By Regina Kayoyo

‘Sustainable Agriculture’! Fast degradation, low yields, ever increasing population, high mortality rates, increased demand, fragmentation, increased hunger and malnutrition, climatic problems, among others are a few challenges that plague agriculture at the national level. The dire need to change this situation has given way to a new type of principle for strategic development, a principle embedded in approaches that promote the transition to ‘sustainability’.

To avert these challenges, the principle of sustainable agriculture should be regarded with the utmost importance. To be sustainable, agriculture must meet the needs of present and future generations for its products and services, while ensuring profitability, environmental health and social and economic equity. The global transition to sustainable food and agriculture will require major improvements in the efficiency of resource use, in environmental protection and in systems resilience. Key within these principles should be the promotion of practical solutions that must be taught and imparted onto our farmers in the country to attain this goal. Practicality in this sense means appropriate methods that are economically viable, social acceptable and environmentally friendly. Civil Society Organizations, development partners, academia, government and other partners should invest in practical, breakable, beneficial and simple solutions to our farmers or communities that we work in.

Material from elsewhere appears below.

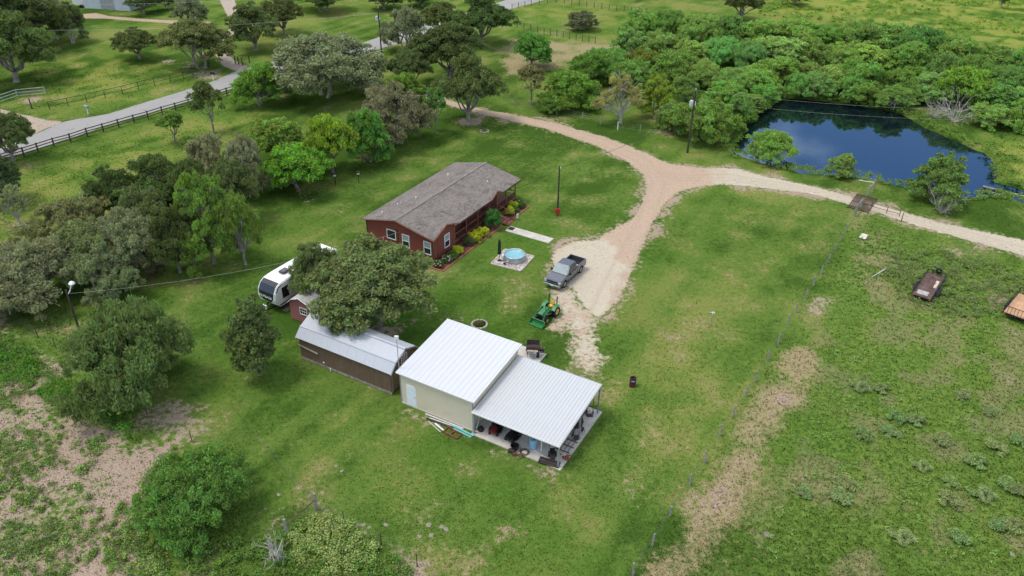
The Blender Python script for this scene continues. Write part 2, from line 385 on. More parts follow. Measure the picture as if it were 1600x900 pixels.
# ---- flat sheets with ragged outlines (roads, drives)
_ctr = [S2L(q) for q in ([(565, 131), (670, 151), (760, 174), (850, 195), (940, 221), (1005, 252), (1030, 285), (1008, 345), (983, 392), (955, 445), (935, 490)], [(1010, 262), (1060, 278), (1140, 277), (1220, 290), (1330, 313), (1400, 333), (1480, 358), (1600, 392), (1700, 415)])]
def ruts(V):
    best = np.zeros(len(V))
    for c in _ctr:
        d = np.full(len(V), 1e9)
        for a, b in zip(c[:-1], c[1:]):
            e = b-a; t_ = np.clip(((V-a) @ e)/(e @ e), 0, 1); q = V-a-t_[:, None]*e; d = np.minimum(d, np.hypot(q[:, 0], q[:, 1]))
        best = np.maximum(best, np.exp(-((d-.85)/.28)**2)); best = np.where(d < .4, -.4*(1-d/.4), best)
    return best
def sheet(name, layers, mat, z, cell=.3, attr=None, grassy=1.):
    allp = np.concatenate([l[0] for l in layers]); lo = allp.min(0)-2; hi = allp.max(0)+2
    xs = np.arange(lo[0], hi[0]+cell, cell); ys = np.arange(lo[1], hi[1]+cell, cell)
    X, Y = np.meshgrid(xs, ys); P = np.stack([X.ravel(), Y.ravel()], 1); Fv = np.full(len(P), -9.)
    for poly, amp, sc in layers:
        l2 = poly.min(0)-2; h2 = poly.max(0)+2
        i = np.where((P[:, 0] > l2[0]) & (P[:, 0] < h2[0]) & (P[:, 1] > l2[1]) & (P[:, 1] < h2[1]))[0]
        d = sdist(P[i], poly)+amp*(fbm(P[i, 0]*sc+5, P[i, 1]*sc+3, 4)-.5)*2
        Fv[i] = np.maximum(Fv[i], d)
    Fg = Fv.reshape(X.shape); vs = []; fs = []; idx = {}
    def vid(key, x, y):
        if key not in idx: idx[key] = len(vs); vs.append((x, y))
        return idx[key]
    ins = Fg > 0
    anyc = ins[:-1, :-1] | ins[1:, :-1] | ins[:-1, 1:] | ins[1:, 1:]
    for j, i in zip(*np.where(anyc)):
        cs = [(j, i), (j, i+1), (j+1, i+1), (j+1, i)]; poly = []
        for q in range(4):
            a = cs[q]; b = cs[(q+1) % 4]; fa = Fg[a]; fb = Fg[b]
            if fa > 0: poly.append(vid(a, xs[a[1]], ys[a[0]]))
            if (fa > 0) != (fb > 0):
                tt = fa/(fa-fb); key = (min(a, b), max(a, b))
                poly.append(vid(key, xs[a[1]]+(xs[b[1]]-xs[a[1]])*tt, ys[a[0]]+(ys[b[0]]-ys[a[0]])*tt))
        if len(poly) >= 3: fs.append(poly)
    me = bpy.data.meshes.new(name); V = np.array(vs)
    me.from_pydata([(x, y, z) for x, y in vs], [], fs)
    if attr is not None:
        a = me.attributes.new('tint', 'FLOAT', 'POINT'); a.data.foreach_set('value', attr(V).astype(np.float32))
        ed_ = np.max([sdist(V, l[0])/max(.6, l[1]) for l in layers], 0)/grassy; rt = ruts(V)
        a = me.attributes.new('edge', 'FLOAT', 'POINT'); a.data.foreach_set('value', ed_.astype(np.float32))
        a = me.attributes.new('rut', 'FLOAT', 'POINT'); a.data.foreach_set('value', rt.astype(np.float32))
    me.materials.append(mat); me.update()
    o = bpy.data.objects.new(name, me); COL.objects.link(o); tag(o, kind='structure'); return o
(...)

Uganda Joint Christian Council (UJCC) organized a one week training that brought together different partners at the national level in the concluded week. This training looked to imparting the same principle that has been mentioned above. Promoting the use of practical knowledge to promote sustainable agriculture in Uganda.

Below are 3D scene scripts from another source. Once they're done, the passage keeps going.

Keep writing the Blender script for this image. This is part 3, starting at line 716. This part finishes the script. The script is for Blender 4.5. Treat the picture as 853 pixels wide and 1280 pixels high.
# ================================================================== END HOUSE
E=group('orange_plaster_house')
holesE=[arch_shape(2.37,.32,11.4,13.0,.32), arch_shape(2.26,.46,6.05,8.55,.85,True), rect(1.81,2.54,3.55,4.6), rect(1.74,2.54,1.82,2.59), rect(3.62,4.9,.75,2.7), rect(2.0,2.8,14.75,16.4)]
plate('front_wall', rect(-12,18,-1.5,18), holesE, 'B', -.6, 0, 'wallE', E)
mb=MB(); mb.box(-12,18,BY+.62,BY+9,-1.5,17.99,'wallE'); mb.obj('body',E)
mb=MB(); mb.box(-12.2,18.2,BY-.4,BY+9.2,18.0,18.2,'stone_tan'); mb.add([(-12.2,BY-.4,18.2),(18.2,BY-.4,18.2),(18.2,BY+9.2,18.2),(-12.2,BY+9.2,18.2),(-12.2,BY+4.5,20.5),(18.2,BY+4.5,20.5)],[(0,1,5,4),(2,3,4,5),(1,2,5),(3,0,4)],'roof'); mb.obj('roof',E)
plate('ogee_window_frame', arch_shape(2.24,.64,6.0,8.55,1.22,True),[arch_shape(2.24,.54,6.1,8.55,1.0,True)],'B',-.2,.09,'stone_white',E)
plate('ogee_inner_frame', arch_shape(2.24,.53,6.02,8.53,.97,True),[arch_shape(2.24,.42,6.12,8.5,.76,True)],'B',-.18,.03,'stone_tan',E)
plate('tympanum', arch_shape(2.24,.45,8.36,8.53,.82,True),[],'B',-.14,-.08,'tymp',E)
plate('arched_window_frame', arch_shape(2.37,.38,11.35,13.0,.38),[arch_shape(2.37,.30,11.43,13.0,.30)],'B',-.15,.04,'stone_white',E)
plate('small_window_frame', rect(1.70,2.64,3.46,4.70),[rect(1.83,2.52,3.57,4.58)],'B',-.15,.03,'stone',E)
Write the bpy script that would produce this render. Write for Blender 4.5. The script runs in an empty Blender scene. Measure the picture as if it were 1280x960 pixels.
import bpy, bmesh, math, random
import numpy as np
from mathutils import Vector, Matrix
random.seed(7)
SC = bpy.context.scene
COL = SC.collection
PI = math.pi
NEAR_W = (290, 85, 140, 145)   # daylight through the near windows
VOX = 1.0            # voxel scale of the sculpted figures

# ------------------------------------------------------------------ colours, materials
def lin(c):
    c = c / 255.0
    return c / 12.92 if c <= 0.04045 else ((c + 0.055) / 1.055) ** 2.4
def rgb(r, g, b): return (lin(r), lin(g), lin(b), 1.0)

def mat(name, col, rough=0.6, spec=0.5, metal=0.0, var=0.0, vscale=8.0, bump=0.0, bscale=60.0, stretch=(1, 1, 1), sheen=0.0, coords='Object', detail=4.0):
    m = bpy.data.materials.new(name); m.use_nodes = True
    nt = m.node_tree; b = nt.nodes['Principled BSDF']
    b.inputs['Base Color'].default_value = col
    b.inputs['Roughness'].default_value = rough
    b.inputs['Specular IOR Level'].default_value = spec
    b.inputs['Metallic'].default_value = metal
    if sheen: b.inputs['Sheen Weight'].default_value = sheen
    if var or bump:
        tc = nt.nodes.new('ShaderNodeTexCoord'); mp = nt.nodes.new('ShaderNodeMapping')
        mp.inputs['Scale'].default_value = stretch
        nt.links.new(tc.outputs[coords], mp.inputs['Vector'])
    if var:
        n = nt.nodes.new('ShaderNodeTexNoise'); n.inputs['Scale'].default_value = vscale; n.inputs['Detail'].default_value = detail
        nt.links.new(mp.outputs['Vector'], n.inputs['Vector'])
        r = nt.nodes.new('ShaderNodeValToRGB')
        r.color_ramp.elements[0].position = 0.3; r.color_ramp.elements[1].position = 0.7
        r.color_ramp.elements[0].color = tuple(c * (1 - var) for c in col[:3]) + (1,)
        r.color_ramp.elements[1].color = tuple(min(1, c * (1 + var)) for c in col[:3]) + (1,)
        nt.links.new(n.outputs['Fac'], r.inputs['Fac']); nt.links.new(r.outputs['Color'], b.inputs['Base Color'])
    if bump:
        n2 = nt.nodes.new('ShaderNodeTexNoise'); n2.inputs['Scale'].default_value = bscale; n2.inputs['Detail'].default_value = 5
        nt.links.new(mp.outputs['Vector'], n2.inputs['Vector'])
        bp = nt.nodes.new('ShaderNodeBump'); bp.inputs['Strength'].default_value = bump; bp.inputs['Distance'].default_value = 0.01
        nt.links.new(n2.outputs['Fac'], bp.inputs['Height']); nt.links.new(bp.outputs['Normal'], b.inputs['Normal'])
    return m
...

In a bid to improve efficiency in the use of resources which is crucial to sustainable agriculture, this training emphasized the use of everyday materials that are at our disposal to farm, that are in direct action to conserve, protect and enhance natural resources. Specifically, these practices included ‘do-it-yourself’ farming methods for example quick soil fertility management techniques like the use of homemade vegetation compost manure, Boma compost, liquid manure, plant tea manure, trench compost, and basket compost.

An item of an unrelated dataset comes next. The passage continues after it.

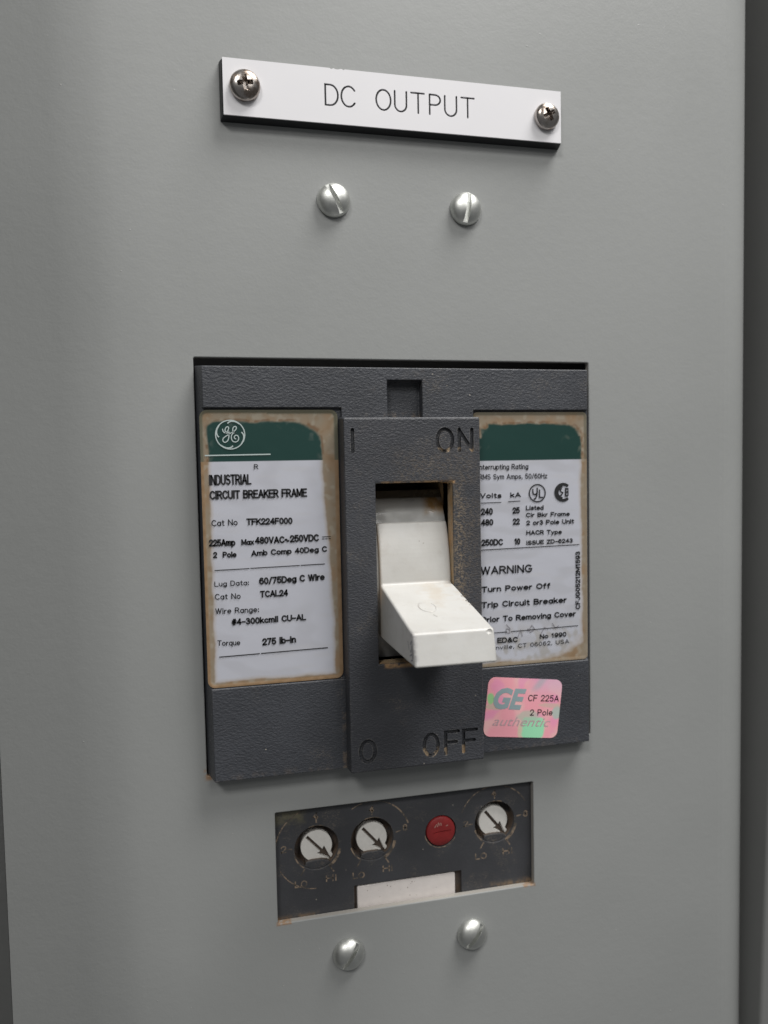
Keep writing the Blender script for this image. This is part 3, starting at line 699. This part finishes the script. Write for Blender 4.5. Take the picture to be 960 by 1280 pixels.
L2 = [('Interrupting Rating', 71.0, -28.65, 85.02, -28.72, 1.43, 0), ('RMS Sym Amps, 50/60Hz', 71.2, -31.19, 90.42, -31.29, 1.37, 0), ('Volts', 71.4, -36.07, 77.40, -36.14, 1.36, 1),
    ('kA', 79.85, -36.10, 82.81, -36.10, 1.35, 1), ('240', 71.6, -40.45, 74.92, -40.47, 1.80, 1), ('480', 71.6, -43.23, 75.01, -43.27, 1.69, 1), ('25', 80.43, -40.34, 82.52, -40.32, 1.67, 1),
    ('22', 80.47, -43.32, 82.48, -43.31, 1.69, 1), ('Listed', 84.23, -39.59, 89.29, -39.62, 1.25, 1), ('Cir Bkr Frame', 84.21, -41.46, 96.89, -41.50, 1.19, 1),
    ('2 or3 Pole Unit', 84.30, -43.58, 98.10, -43.59, 1.28, 1), ('HACR Type', 84.27, -46.18, 94.54, -46.28, 1.23, 1), ('ISSUE ZD-6243', 84.25, -48.84, 97.73, -48.71, 1.18, 1),
    ('250DC', 71.6, -48.55, 77.68, -48.60, 1.72, 1), ('10', 80.84, -48.61, 82.54, -48.62, 1.70, 1), ('WARNING', 71.3, -56.14, 85.89, -56.18, 2.17, 1),
    ('Turn Power Off', 71.5, -60.80, 91.05, -60.78, 1.56, 1), ('Trip Circuit Breaker', 71.4, -64.97, 95.83, -64.91, 1.63, 1), ('Prior To Removing Cover', 71.4, -68.83, 98.47, -68.81, 1.55, 1),
    ('GE ED&C', 71.91, -74.45, 81.53, -74.65, 1.45, 1), ('No 1990', 87.89, -74.30, 95.67, -74.11, 1.3, 1), ('Plainville, CT 06062, USA', 71.88, -76.35, 96.44, -76.05, 1.15, 0),
    ('CFJG05212M1593', 99.78, -66.92, 99.85, -51.16, 1.38, 1)]
def lettering(rows, rules, parent, extra=None):
    ms = []
    bm = bmesh.new()
    for s, x0, z0, x1, z1, h, b in rows: stroke_text(bm, s, x0, z0, x1, z1, h, TD, min(h*.225, .40) if b else min(h*.145, .22))
    for (x0, z0, x1, z1, wd) in rules: flat_ribbon(bm, [(x0, z0), (x1, z1)], wd, TD)
    for pts, wd, cl in (extra or []): flat_ribbon(bm, pts, wd, TD, cl)
    me = bpy.data.meshes.new("r"); bm.to_mesh(me); bm.free(); ms.append(me)
    return link("lettering", join(ms), INK, parent)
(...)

All these different types of soil fertility management techniques where made with home based material that any farmer would get readily and easily in a farm. To conserve land use, this training provided knowledge on ways to use small land sustainably through farming techniques like the lazy-man’s garden and the kitchen garden among others that can reduce the use of land. Sustainable agricultural practices to our farmers must make much greater integration of local knowledge that looks to reducing strain on the environment and financial strain to farmers.